In the entries below, count every line containing "picture". Return the number and nothing else.

** start Extracted information **

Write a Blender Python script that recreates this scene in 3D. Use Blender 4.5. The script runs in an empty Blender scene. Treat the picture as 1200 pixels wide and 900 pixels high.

** end Extracted information **
** start Extracted information **

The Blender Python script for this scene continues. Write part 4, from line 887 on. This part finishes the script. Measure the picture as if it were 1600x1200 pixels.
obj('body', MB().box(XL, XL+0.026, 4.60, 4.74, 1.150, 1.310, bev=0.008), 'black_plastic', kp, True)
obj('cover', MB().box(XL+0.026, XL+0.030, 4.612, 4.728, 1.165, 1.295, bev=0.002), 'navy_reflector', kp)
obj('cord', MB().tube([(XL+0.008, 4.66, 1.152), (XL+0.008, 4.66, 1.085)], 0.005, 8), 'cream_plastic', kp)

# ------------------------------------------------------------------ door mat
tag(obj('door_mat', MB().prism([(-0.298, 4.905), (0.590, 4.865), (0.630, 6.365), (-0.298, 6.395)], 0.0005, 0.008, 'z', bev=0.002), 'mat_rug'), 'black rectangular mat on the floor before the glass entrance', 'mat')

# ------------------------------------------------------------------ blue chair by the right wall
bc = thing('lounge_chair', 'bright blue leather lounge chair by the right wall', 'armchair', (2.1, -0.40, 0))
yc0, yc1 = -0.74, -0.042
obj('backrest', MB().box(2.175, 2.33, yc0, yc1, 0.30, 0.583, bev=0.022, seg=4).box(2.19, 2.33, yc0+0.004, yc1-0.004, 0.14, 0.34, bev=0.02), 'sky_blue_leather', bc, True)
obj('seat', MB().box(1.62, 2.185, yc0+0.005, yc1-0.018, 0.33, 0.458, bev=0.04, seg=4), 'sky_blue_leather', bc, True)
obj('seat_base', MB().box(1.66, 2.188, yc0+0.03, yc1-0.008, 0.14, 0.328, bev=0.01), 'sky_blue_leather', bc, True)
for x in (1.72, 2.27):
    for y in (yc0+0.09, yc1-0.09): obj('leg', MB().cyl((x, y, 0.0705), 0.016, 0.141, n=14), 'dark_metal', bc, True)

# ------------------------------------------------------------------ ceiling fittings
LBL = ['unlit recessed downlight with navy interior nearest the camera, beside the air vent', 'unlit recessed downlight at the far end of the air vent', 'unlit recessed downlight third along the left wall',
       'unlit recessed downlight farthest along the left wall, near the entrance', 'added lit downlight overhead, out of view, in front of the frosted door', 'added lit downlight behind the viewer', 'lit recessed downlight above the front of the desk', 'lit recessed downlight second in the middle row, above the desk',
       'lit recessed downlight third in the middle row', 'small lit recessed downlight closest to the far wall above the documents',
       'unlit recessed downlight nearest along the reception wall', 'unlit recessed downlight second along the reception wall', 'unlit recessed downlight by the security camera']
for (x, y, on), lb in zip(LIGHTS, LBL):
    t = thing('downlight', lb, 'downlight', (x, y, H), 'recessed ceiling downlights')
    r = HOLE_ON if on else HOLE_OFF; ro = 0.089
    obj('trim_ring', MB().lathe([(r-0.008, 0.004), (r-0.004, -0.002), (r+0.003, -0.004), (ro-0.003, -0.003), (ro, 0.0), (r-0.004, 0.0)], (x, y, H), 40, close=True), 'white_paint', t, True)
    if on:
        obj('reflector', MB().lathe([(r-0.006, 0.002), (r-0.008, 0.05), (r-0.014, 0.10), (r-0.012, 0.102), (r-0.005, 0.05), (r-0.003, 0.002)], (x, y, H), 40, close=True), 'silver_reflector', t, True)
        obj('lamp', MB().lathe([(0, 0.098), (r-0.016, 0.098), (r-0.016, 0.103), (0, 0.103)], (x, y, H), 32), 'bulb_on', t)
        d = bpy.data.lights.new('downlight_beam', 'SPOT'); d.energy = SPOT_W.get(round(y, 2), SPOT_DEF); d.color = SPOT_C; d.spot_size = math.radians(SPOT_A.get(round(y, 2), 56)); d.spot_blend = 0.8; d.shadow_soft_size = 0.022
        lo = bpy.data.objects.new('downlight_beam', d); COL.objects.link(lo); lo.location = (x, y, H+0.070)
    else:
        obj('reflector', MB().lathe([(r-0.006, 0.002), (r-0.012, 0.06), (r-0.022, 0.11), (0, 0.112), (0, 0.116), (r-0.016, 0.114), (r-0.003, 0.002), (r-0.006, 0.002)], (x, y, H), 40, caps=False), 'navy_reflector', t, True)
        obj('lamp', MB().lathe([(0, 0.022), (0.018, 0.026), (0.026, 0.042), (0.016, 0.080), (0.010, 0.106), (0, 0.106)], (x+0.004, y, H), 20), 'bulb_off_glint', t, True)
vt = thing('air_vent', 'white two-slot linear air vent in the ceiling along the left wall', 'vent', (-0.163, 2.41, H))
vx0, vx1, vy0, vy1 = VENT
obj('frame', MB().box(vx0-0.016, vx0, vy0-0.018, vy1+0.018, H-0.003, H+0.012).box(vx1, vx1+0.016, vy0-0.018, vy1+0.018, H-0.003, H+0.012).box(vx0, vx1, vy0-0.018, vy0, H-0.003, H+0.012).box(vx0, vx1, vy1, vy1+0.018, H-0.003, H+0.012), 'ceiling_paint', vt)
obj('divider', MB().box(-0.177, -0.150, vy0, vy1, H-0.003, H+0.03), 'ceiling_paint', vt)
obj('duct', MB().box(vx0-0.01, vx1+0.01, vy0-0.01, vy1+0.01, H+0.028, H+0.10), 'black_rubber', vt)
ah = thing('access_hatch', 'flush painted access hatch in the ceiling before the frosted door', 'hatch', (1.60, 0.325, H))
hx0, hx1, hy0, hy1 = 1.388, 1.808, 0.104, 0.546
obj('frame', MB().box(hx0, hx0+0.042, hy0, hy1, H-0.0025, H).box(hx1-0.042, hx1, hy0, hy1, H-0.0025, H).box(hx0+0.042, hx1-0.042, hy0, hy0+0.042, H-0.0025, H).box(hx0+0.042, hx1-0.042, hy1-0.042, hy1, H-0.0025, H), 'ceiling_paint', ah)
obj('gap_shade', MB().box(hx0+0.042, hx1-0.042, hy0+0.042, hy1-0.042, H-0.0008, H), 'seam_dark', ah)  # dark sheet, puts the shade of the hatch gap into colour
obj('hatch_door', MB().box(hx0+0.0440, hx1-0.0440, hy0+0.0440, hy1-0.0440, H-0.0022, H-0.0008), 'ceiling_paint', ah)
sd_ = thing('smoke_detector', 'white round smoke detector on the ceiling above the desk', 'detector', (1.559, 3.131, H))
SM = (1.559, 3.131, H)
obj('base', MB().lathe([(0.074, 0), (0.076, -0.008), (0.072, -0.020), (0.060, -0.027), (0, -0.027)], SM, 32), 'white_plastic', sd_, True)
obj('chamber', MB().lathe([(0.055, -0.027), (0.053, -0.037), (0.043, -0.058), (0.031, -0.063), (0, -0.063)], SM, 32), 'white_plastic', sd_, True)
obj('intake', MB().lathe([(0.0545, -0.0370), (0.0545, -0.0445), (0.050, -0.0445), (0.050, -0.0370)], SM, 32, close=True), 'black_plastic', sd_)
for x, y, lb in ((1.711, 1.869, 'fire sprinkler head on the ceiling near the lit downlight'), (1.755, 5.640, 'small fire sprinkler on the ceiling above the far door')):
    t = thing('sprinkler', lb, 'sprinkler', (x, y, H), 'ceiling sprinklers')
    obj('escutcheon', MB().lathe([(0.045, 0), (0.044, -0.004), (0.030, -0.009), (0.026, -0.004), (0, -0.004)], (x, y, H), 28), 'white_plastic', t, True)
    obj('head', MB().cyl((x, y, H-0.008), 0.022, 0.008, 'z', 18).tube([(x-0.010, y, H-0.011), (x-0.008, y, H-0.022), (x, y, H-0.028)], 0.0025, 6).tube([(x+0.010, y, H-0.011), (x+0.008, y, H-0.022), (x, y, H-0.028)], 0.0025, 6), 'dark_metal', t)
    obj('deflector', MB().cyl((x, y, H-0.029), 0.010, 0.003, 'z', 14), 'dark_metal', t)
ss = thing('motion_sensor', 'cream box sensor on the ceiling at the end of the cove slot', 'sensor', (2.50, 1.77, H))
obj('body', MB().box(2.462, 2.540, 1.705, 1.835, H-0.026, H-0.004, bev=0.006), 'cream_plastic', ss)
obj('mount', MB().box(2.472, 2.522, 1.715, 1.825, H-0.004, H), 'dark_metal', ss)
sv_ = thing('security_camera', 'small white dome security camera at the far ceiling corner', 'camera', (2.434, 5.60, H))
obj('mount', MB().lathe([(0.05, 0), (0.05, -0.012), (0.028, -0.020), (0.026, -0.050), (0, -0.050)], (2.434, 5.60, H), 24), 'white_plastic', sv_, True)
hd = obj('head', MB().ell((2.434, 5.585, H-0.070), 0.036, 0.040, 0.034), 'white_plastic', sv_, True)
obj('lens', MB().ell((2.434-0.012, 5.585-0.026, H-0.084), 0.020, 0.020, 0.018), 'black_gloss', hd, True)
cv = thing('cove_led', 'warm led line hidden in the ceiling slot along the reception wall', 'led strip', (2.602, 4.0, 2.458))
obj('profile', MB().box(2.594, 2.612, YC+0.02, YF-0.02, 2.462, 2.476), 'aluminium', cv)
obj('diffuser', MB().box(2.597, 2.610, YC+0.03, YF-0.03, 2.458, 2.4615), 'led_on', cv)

** end Extracted information **

_Result of this task_
2